Sufilerin Edebi
Hamd Allah’adır. Ki O, “Size zahir ve bâtın nimetlerini bol bol verdi.” (Lokman, 20) demekle velilerini zahir ve bâtının edepleriyle süsledi. Onların zahir hallerini, elçisi Mustafa s.a.v.’in sünnetine uygun yaptı. Bâtınını da kendisini denetlemekle, müşahede etmekle, her vakit ve nefeslerini de onlara has güzel hallerle süsledi. Allah kullarından dilediğine rahmetini verir.

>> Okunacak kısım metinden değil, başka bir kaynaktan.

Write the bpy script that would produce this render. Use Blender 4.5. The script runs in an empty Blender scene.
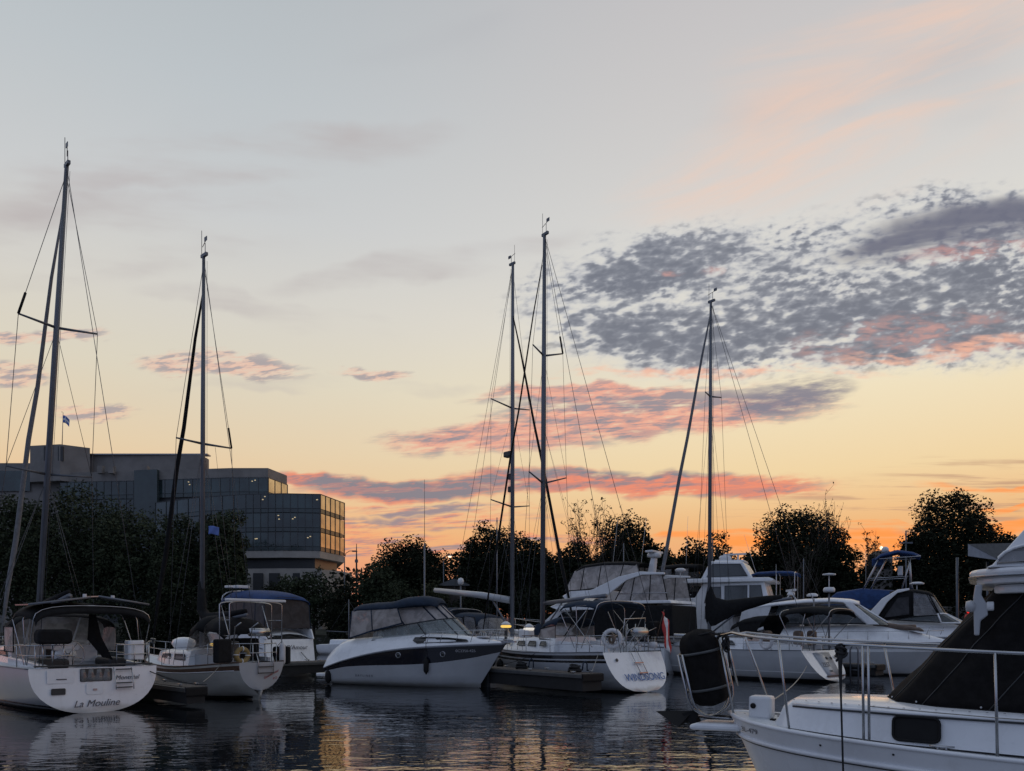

Hal sahiplerinin, sufiler diye adlandırılan, temizlerin adabıyla edeplenmiş, onların ahlâkıyla ahlâklanmış Allah dostlarının adabına dair bir eser derlemek içime doğdu. Böyle yapayım ki onların hal ve tavırlarını bilmeden hepsini birden inkâr eden kimse, onlara layık oldukları biçimde inansın.
Onların edeplerinden biri: Yüce Allah’ın elçisi Muhammed Mustafa s.a.v.’e şu sözüyle öğrettiğidir:
“Eğer sen kaba ve katı yürekli olsaydın, şüphesiz etrafından dağılır, giderlerdi. Onları affet, onlara mağfiret dile. İş hakkında onlara danış, fakat karar verdin mi Allah’a güven. Doğrusu Allah tevekkül edenleri sever.” (Âl-i İmran, 159).
Cenab-ı Allah, Rasulü’ne ümmetiyle zahirde en güzel edep ve ahlâk üzere geçinmeyi emretti. Hakikatte de onu onlardan ayırıp kendine döndürdü: “Karar verdin mi Allah’a güven.” dedi.
Bir diğeri de, Allah’ın şu sözüyle insanlara öğrettiği ahlâktır:
“Allah adaleti, iyiliği, yakınlara bakmayı emreder; edepsizliği, fenalığı ve haddi aşmayı yasaklar. Tutasınız diye size öğüt verir.” (Nahl, 90)
Yüce Allah’ın, “Muhakkak ki sen, büyük bir ahlâk üzeresin.” (Kalem, 4) sözüyle peygamberini süslediği ahlâk da sufilerin edep kurallarındandır.